Another concern is the impact on the physical health of children with ‘today’s changing media and communication patterns.

Social media usage was found to be correlated with higher sedentary time for students aged between 10-15 years (Sandercock et al. 2016).

This was also verified in another study where children aged between 9-16 years reported lower levels of physical activity in comparison to those who used their smartphone less (Csibi et al. 2016).

What Can We Do?

Believe it or not, it’s not the end of the world. 

In fact, there are options out there for your children to thrive through the day-to-day of the 21st Century.

See, a lot of this “addictive” digital behaviour is actually driven by habit.

By habit, devices and social media platforms have positive feedback loops built into them. These feedback loops encourage addictive device behaviour that keep your kids glued to their devices. 

How do we come overcome this?

The solution: Go Cold Turkey On Technology.

It may sound crazy. We know – it’s almost impossible to snatch their phones out of their hands. Yet there still is hope!

A much simpler way to overcome this device mania is through the use of substitution. Get your kids involved in fun, rewarding and challenging activities.
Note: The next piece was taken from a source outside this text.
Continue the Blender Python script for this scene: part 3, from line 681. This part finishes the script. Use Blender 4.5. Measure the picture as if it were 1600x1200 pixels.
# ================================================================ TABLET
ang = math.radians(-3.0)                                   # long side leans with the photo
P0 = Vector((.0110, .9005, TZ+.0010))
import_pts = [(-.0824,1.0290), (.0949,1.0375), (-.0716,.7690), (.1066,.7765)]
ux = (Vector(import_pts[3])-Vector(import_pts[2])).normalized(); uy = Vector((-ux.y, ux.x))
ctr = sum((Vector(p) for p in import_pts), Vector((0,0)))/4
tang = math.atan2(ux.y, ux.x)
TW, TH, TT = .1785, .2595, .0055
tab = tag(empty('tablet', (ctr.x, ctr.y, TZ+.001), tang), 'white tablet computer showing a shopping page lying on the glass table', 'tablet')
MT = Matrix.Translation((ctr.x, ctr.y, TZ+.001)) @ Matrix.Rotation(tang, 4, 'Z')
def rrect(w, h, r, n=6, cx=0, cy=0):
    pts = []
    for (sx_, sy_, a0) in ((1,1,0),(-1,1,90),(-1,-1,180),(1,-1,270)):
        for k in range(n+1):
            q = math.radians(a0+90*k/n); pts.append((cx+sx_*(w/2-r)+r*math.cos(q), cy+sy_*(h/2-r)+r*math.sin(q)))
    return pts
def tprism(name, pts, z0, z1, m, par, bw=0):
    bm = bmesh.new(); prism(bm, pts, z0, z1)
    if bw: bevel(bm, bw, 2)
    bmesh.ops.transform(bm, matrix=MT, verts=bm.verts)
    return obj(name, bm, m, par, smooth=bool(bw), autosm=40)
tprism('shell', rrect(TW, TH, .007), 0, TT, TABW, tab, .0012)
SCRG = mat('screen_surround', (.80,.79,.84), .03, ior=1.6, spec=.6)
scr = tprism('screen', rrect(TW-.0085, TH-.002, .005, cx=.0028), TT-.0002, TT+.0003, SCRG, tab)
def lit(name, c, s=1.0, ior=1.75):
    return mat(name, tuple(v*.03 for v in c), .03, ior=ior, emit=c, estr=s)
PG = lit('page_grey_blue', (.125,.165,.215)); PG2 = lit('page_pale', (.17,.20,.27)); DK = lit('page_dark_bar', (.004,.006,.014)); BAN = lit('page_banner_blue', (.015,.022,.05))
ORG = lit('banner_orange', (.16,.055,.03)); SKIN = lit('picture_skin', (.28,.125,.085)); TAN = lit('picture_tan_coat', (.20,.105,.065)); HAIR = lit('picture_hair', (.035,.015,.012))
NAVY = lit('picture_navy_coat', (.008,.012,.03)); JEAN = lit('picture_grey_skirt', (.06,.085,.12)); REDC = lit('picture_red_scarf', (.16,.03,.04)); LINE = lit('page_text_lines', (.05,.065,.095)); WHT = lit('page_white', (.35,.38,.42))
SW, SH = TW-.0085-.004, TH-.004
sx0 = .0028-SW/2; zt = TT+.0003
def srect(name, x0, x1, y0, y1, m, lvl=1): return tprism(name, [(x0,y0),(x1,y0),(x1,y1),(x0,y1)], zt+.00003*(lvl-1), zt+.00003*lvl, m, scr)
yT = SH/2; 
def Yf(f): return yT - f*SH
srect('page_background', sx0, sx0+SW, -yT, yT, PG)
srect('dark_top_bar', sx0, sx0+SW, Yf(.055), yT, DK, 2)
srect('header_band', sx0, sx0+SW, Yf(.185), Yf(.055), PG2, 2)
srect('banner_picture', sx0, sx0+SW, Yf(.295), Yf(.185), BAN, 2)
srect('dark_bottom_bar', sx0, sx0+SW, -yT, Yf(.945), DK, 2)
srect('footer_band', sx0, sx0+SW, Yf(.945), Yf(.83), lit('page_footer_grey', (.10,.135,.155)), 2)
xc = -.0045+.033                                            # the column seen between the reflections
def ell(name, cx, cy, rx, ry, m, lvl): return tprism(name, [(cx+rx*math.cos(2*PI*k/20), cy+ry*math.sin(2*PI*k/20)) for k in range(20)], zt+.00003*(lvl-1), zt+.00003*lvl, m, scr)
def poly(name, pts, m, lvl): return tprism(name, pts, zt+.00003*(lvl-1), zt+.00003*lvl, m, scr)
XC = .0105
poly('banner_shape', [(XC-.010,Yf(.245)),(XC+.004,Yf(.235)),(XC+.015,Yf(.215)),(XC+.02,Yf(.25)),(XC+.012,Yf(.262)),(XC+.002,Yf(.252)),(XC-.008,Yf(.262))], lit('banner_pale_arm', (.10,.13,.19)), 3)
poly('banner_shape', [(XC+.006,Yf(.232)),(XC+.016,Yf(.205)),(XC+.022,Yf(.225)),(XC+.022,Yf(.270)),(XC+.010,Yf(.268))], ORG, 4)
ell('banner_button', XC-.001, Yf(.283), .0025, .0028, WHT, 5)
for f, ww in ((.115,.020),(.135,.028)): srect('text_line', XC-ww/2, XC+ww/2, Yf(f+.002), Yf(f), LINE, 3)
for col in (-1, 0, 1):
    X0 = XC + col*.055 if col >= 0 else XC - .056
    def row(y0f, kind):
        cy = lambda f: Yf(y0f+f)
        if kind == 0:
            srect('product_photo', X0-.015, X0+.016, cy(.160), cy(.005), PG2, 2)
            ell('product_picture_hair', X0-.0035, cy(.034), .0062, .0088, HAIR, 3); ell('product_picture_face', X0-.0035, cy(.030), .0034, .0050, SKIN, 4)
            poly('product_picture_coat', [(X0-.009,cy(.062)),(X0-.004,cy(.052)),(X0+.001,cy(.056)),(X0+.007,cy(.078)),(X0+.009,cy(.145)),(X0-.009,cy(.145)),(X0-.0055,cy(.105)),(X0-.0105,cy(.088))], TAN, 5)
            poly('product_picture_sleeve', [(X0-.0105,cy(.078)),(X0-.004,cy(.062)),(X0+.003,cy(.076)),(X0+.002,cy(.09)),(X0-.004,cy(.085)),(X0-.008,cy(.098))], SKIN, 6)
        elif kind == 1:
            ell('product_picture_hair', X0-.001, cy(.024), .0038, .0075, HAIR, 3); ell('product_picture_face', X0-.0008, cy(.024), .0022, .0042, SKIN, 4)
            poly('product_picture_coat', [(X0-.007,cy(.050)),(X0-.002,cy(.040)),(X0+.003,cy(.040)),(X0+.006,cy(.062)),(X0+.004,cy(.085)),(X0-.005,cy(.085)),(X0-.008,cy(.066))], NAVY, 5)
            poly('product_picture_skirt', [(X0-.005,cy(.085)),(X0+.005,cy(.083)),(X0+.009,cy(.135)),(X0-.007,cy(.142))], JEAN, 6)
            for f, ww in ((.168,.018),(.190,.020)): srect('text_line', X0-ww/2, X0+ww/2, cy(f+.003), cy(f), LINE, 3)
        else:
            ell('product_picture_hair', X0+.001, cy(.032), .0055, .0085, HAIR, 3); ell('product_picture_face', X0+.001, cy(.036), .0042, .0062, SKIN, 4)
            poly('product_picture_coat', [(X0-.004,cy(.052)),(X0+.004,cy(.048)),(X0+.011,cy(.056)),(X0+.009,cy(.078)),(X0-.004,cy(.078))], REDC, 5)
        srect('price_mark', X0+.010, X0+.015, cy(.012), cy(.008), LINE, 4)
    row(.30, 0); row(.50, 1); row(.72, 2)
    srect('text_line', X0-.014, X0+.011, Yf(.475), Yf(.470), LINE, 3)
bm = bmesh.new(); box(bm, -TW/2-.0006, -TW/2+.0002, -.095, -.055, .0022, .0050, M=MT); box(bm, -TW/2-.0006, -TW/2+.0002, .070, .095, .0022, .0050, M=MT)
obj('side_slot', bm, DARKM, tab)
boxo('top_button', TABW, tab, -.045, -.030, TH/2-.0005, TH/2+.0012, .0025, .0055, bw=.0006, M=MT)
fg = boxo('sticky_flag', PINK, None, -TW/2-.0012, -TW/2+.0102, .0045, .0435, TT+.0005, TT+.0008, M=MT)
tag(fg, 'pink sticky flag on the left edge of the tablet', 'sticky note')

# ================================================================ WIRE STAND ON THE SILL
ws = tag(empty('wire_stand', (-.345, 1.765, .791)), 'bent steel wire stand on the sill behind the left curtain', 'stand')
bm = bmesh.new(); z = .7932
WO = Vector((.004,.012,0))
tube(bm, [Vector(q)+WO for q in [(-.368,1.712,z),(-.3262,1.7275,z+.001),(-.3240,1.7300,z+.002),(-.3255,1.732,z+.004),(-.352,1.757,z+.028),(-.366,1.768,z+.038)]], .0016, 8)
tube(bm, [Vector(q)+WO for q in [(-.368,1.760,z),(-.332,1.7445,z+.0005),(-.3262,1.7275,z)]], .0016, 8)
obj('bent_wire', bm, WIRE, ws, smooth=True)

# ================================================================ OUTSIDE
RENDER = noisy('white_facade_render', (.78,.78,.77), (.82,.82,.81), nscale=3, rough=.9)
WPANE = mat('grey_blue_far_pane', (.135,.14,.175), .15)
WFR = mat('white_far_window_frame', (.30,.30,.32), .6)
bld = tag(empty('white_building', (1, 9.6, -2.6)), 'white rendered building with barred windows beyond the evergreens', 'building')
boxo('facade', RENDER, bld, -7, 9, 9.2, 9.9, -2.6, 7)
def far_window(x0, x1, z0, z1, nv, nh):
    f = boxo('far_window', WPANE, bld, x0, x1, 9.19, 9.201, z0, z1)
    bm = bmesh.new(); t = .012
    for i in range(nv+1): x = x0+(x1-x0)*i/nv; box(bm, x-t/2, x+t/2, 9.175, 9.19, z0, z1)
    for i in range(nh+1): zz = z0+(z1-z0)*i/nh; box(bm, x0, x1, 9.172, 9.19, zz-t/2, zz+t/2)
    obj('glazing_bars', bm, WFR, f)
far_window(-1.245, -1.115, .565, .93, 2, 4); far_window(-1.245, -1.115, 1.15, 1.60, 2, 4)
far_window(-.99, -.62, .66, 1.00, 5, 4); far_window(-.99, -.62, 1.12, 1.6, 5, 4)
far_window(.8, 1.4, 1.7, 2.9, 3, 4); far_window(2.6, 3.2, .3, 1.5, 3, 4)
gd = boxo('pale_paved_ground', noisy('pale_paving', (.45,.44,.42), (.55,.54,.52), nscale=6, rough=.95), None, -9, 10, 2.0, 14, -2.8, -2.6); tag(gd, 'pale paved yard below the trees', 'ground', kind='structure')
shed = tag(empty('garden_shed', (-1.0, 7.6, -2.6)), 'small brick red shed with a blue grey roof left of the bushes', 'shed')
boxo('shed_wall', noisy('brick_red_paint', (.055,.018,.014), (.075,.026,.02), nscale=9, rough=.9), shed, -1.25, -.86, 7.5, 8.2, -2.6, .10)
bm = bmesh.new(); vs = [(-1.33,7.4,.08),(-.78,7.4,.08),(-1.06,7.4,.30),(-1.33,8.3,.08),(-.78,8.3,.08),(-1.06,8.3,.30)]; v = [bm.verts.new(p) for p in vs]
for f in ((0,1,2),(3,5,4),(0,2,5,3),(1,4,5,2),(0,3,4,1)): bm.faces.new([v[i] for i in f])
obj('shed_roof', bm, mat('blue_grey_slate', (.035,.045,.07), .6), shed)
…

This can be done by placing your child in a stimulating environment. Put them in an environment where they are surrounded by peers and are set to work on challenging tasks that require teamwork, camaraderie, trust and a touch of hard work! 

When it comes to a stimulating environment, there’s no comparison to the great outdoors. A venture into the great outdoors is a sure way to experience nature’s beauty first hand, instead of digesting their ‘friend’s selfies in their news feed – for once.

The supportive setting at Baptist Camping Victoria sites provides a beneficial environment to stimulate learning, growth and most of all, fun. Camping experiences have been shown to increase self-esteem, confidence, happiness, and attainment.

The best part about it? You don’t have to worry about the messages and information they’ll be fed during their experience, so you can rest assured knowing your child is one step closer to the kind of childhood you had!